--- TASK GOAL ---
Write out exactly the lines from the line with "Model this scene" through the line with "COL = SC.collection", including both, and nothing more.
+ + +
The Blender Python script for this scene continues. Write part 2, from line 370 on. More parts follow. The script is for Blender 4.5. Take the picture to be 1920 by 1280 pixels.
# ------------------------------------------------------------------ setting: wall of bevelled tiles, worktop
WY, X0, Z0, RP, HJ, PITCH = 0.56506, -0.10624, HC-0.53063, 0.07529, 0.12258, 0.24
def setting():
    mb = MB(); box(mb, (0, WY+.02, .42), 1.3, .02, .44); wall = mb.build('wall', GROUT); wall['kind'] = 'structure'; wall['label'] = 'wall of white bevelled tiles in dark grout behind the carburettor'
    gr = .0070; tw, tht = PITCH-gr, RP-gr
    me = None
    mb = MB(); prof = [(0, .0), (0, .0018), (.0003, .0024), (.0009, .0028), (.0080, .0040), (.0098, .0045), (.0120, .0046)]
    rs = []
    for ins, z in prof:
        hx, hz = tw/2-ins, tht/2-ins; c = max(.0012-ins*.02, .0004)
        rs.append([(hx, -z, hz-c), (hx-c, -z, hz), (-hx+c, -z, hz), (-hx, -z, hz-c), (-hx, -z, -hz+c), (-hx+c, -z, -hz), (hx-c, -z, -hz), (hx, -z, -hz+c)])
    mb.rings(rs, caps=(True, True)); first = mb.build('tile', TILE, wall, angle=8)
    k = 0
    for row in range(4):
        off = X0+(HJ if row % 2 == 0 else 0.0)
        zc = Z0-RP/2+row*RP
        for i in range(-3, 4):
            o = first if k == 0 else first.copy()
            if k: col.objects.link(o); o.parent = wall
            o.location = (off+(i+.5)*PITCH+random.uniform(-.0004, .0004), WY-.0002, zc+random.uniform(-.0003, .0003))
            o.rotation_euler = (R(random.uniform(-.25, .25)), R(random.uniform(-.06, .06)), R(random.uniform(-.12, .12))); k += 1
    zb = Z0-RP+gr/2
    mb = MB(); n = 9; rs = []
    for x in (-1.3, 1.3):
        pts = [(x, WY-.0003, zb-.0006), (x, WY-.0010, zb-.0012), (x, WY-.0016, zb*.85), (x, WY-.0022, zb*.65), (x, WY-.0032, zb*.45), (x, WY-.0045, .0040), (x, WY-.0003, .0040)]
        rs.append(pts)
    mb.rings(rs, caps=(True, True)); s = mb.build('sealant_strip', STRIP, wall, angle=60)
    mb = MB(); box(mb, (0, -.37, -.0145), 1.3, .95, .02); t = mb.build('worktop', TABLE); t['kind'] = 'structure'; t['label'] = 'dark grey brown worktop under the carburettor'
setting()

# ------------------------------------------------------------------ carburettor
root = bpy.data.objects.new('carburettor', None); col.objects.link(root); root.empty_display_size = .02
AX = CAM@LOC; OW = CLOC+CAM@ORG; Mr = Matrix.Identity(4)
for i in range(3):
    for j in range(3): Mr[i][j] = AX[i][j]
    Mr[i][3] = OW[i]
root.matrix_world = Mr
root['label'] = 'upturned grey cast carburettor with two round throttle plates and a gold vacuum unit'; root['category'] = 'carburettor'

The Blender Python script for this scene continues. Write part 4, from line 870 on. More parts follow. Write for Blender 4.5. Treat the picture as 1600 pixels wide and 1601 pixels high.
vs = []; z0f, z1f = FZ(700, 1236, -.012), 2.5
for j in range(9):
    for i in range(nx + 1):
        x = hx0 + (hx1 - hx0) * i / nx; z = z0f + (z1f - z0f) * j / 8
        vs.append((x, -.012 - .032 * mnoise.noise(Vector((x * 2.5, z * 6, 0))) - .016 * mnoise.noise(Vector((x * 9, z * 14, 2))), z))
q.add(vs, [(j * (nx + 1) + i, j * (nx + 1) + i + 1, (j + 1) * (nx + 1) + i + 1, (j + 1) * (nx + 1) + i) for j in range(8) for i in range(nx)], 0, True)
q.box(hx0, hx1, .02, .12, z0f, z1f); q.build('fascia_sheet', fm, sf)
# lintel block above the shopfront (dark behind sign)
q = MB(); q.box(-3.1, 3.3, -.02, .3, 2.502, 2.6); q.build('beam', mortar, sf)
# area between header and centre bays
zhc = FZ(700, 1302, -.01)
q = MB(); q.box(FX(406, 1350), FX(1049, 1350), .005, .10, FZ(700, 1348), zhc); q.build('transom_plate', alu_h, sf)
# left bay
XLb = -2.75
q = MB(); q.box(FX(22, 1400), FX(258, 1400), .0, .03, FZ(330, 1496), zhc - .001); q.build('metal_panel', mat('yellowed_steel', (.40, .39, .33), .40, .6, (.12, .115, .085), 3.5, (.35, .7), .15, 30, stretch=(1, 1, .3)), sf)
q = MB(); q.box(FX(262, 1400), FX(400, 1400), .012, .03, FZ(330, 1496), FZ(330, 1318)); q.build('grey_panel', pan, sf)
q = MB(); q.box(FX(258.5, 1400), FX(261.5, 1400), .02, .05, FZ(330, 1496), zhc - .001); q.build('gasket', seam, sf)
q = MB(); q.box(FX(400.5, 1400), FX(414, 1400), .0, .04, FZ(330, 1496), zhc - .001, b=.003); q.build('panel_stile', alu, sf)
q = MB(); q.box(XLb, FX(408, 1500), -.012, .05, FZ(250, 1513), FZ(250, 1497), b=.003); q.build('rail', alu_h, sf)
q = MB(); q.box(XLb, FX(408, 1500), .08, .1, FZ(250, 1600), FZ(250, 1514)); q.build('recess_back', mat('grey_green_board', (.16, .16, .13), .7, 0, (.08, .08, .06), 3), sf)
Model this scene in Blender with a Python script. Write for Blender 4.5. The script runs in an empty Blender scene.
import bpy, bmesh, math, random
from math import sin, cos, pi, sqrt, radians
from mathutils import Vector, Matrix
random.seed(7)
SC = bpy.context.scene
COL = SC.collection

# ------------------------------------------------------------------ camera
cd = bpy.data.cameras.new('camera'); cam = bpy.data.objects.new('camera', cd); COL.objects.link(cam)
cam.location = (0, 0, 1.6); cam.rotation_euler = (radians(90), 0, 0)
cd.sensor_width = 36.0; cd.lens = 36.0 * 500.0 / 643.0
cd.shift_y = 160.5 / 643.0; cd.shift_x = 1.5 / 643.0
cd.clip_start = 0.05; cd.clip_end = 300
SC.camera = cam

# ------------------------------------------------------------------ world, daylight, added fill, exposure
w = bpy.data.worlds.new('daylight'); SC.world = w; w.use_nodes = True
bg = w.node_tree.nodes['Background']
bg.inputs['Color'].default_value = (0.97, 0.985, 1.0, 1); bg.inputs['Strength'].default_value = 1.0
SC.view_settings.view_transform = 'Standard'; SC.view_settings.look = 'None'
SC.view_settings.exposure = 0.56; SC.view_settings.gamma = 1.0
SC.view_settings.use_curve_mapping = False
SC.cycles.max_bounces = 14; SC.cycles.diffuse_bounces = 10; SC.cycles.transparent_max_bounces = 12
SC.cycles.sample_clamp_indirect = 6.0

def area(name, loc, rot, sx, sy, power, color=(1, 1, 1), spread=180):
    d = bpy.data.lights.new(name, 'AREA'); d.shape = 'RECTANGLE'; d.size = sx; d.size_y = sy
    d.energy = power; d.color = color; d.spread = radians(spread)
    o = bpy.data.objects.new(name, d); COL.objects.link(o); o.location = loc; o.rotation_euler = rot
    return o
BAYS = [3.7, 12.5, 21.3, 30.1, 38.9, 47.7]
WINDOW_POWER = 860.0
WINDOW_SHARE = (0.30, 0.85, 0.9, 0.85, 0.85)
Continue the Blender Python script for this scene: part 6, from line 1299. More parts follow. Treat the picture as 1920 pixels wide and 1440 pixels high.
+ + +
--- RESPONSE ---
Model this scene in Blender with a Python script. Write for Blender 4.5. The script runs in an empty Blender scene.
import bpy, bmesh, math, random
from math import sin, cos, pi, sqrt, radians
from mathutils import Vector, Matrix
random.seed(7)
SC = bpy.context.scene
COL = SC.collection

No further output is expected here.